Soon after starting Susie’s book I was in touch with Susie and found a certain symmetry in finding that she was reading my book as I read hers.

Susie’s walk was quite a lot shorter than mine but she was a lot less well prepared physically and clearly found the effort very taxing. She was also afflicted, from day one with an enormous number of blisters. If only I could go back in time and tell her about the wonders of Vaseline – a light smearing of this over the whole foot works wonders.

There were many parallels. Like Susie, I know the difficulty of a vegetarian eating in France. And what is this – she also has a serious eye problem, although luckily hers can be treated although not, obviously, during the walk.

The first 44 days of my 70-day walk were in France. During this time, only 5 days were rain-free. Susie seems to have been much luckier in that regard – at least during the day. But she had more than her fair share of torrential rain during the nights, most of which she spent cowering in a tiny, cold, non-waterproof tent.

More than once Susie decided she could go no further. But she seems to be blessed with a disposition which lets the next little high cancel out the last few horrid lows. She pressed on to her triumphant arrival at her goal, arriving at Geneva after having walked all the way from La Rochelle. She delights in meeting many characters, not all of them French, and not all of them human, on the way – and in telling us about them.

She had survived her foot problems, a navigational ability which seems to be about equal to my own (fortunately my wife planned an excellent route for me each day or I might still be wandering in the wilderness), an attempt by a well-meaning friend’s friend to take over the walk, cold, lack of food, and worry about what was happening back home, which she had left in the hands of an incredible American who insisted on holding the fort – despite the death back in Texas of her own father – until Susie had finished the job.

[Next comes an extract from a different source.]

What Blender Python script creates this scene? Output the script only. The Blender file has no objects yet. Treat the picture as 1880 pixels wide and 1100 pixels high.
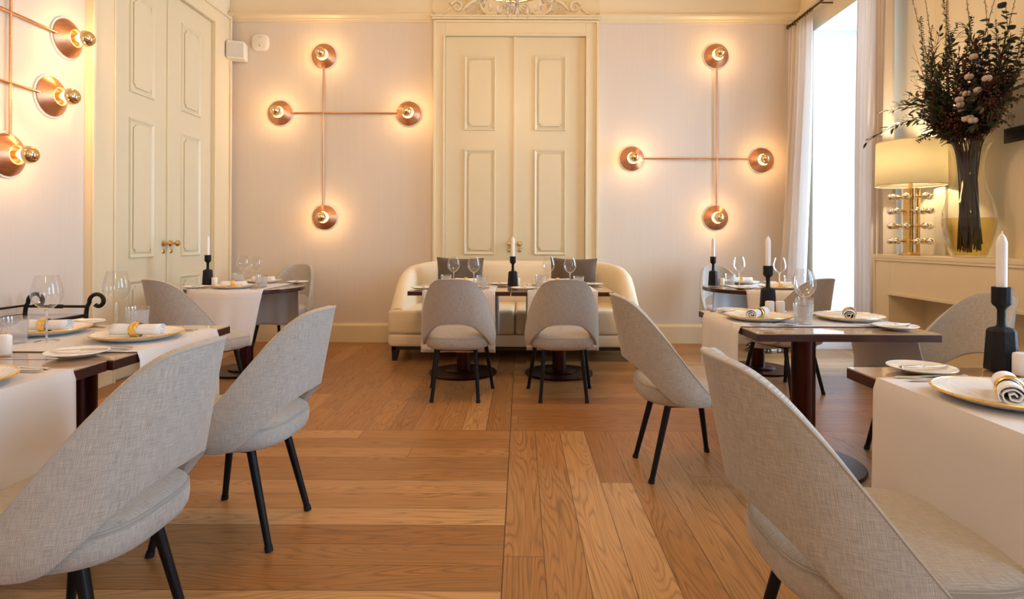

Susie writes well. Her descriptions of the terrain, the flowers, the birds, the small creatures she frequently rescues from the middle of the road, are very evocative. You may not wish you were there, but you feel that you are. She is not given to clichés, but to the minting of sentences like this:

“I felt like a human waterfall, with sweat running down my body and legs in a rapid stream”.

I obviously had a particular interest in reading this book but I highly recommend it to any reader.